The American Atheist Association(?) seemed to get the worst of it. It seemed like the questioning was different - like - come on join the rest of us - we all believe in something - don't you believe in anything - come on, come on - if millions of us think this way we must be right and you must be wrong... come on - she wasn't buying. So now I've said the atheists got the worst of it - that is compared to the jihadist she had on - who had pretty easy questions - although Barbara proudly didn't want to say anything that would get her in too much shit. I commend her for asking such a diverse group and showing people like me that there are lots of thoughts on what will happen when we die.

What do you think? Where do we go - just into the ground? is there more? I started writing a novel about this topic - fiction - it followed four lives and took them to different endings - heaven, hell, reincarnation, a little bit of everything.
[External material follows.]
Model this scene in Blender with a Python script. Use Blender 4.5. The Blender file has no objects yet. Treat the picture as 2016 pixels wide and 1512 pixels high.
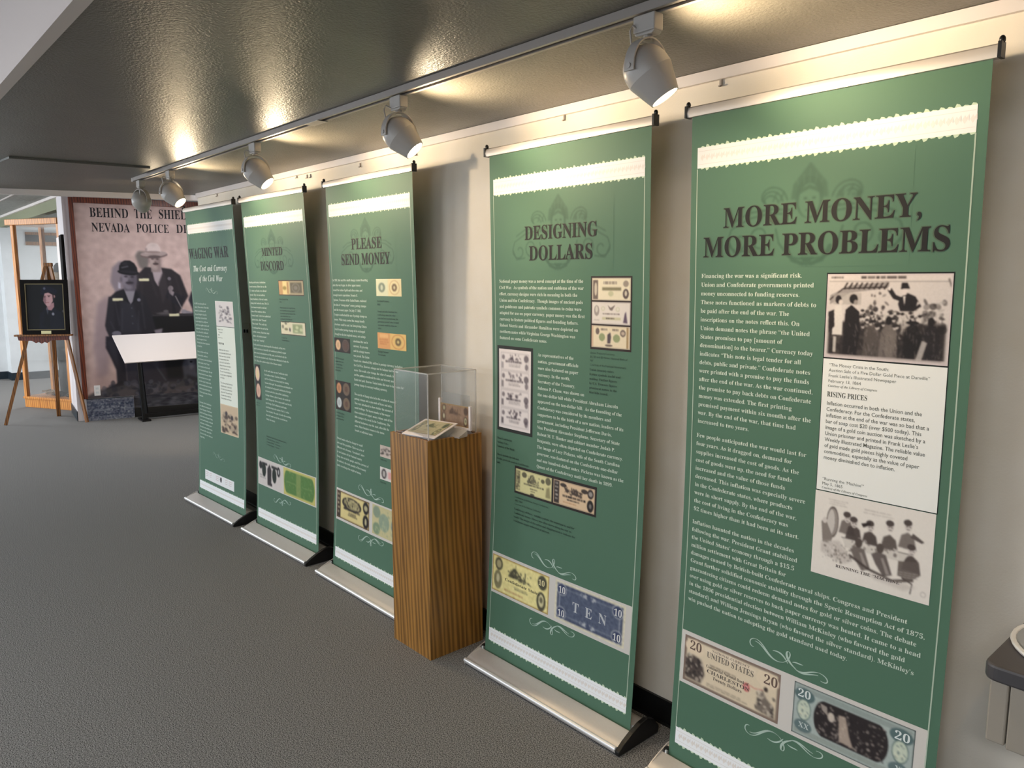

I stopped writing it because I feel like I dwell on death too much and that makes me nervous. I would hate to pass away and be thinking about how it was all going to end. I worry enough about stuff without throwing that into the cake mix too. I seriously think that I have some kind of disorder - probably just ADHD - but my brain seems to go in all kinds of directions - all the time... yep - sounds like ADHD... good grief

enough enough.... I better get back to scrapbooking. I will post pictures tomorrow of my work.... my (cross your fingers) completed work.